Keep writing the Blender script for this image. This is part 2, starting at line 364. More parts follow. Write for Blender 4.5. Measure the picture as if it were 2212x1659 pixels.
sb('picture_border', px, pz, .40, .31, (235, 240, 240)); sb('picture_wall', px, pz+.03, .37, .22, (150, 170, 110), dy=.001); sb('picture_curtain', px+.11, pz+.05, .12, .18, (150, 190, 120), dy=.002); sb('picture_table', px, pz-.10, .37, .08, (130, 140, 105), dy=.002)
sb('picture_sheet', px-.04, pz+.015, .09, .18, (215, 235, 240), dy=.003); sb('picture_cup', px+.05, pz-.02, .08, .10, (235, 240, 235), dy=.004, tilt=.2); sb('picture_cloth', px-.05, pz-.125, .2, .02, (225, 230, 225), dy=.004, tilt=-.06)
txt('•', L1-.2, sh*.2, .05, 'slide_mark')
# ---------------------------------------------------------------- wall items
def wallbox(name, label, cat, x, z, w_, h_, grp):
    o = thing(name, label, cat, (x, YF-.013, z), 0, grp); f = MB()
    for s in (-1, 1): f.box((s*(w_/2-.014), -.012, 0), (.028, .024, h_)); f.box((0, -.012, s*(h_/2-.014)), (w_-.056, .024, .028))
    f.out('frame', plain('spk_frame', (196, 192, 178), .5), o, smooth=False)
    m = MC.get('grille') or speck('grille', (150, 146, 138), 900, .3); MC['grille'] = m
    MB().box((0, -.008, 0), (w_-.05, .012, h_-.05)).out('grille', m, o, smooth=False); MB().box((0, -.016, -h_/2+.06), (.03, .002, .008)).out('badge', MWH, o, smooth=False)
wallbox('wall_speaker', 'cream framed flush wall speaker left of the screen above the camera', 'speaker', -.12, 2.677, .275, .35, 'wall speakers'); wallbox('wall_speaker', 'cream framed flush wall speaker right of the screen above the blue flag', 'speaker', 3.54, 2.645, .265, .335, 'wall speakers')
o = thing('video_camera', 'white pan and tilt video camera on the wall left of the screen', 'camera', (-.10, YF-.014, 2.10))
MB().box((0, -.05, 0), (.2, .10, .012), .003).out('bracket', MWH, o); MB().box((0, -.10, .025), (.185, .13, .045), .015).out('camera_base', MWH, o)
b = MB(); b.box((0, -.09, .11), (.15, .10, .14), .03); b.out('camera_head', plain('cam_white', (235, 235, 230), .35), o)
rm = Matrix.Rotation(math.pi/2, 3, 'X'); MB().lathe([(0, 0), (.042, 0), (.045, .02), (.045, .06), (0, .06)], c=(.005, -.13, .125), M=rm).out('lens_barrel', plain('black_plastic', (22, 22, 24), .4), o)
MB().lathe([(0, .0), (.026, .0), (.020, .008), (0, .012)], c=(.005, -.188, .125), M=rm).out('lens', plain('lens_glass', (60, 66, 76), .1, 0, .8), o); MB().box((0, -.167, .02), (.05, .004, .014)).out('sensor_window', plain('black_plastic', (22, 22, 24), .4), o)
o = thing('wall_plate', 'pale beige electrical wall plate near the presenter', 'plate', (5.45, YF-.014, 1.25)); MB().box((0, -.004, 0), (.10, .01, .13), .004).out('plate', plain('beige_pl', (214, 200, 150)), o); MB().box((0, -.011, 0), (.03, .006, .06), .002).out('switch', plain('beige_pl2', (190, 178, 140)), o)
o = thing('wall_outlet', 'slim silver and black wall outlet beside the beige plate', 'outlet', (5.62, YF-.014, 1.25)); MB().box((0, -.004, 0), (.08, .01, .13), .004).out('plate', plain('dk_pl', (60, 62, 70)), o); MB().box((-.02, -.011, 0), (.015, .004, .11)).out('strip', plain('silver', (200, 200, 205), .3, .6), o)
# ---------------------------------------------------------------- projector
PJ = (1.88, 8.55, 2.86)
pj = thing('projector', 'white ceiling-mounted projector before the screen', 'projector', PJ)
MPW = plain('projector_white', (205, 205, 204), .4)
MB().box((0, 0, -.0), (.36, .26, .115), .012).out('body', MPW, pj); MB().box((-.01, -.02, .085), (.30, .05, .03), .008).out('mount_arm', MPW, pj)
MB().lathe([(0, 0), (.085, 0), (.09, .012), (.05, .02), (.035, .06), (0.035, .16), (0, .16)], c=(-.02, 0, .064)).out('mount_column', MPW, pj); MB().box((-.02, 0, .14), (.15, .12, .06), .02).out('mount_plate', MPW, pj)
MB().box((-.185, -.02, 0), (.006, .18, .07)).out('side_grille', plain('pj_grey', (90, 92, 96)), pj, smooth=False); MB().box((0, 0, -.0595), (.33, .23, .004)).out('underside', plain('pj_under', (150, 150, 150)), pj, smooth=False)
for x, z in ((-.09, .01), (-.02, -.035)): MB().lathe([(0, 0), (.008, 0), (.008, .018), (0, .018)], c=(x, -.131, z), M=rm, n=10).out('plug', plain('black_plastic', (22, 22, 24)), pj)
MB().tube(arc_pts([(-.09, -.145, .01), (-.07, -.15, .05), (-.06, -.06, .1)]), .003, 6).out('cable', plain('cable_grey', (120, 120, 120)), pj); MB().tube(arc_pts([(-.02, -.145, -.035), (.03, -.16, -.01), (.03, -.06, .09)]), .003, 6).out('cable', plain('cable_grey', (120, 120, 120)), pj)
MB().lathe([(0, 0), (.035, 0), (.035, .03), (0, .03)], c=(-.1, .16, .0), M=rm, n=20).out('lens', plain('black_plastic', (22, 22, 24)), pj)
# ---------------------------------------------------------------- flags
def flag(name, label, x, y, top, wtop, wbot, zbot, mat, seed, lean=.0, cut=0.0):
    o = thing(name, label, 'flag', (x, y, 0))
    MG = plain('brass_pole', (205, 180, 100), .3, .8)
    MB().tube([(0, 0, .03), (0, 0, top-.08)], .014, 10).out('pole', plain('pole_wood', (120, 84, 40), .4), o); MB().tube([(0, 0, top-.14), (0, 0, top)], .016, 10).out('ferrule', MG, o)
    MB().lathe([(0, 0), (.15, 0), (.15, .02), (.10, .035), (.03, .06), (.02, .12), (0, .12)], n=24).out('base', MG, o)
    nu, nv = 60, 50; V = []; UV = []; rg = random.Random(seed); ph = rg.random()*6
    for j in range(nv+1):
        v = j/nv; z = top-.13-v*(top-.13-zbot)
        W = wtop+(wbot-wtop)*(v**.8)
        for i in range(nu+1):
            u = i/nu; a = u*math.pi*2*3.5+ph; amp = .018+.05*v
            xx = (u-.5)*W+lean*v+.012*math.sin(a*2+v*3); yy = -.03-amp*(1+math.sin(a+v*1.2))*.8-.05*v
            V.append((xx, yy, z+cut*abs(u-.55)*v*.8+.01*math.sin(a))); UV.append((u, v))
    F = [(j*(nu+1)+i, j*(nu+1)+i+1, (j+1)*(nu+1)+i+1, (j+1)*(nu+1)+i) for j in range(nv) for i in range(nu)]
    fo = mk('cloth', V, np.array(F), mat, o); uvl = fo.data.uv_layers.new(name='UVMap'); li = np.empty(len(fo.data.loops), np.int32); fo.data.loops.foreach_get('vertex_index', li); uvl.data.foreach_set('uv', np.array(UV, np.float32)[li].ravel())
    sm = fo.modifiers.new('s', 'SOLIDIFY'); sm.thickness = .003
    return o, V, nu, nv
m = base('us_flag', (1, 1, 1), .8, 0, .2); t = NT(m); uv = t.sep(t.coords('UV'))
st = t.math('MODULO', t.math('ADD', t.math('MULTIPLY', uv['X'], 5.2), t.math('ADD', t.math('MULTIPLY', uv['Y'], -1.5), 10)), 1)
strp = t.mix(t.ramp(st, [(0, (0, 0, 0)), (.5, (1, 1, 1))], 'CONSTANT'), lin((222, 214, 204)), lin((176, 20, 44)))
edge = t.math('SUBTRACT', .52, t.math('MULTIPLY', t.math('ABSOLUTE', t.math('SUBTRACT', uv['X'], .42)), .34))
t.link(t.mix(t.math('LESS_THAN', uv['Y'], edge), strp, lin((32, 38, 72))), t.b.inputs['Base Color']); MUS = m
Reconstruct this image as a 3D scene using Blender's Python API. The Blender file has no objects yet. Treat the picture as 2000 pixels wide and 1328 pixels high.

§

PROBLEM DESCRIPTION -> Reply with one number: the count of lines in the entries that include the word "this".

RIGHT ANSWER -> 2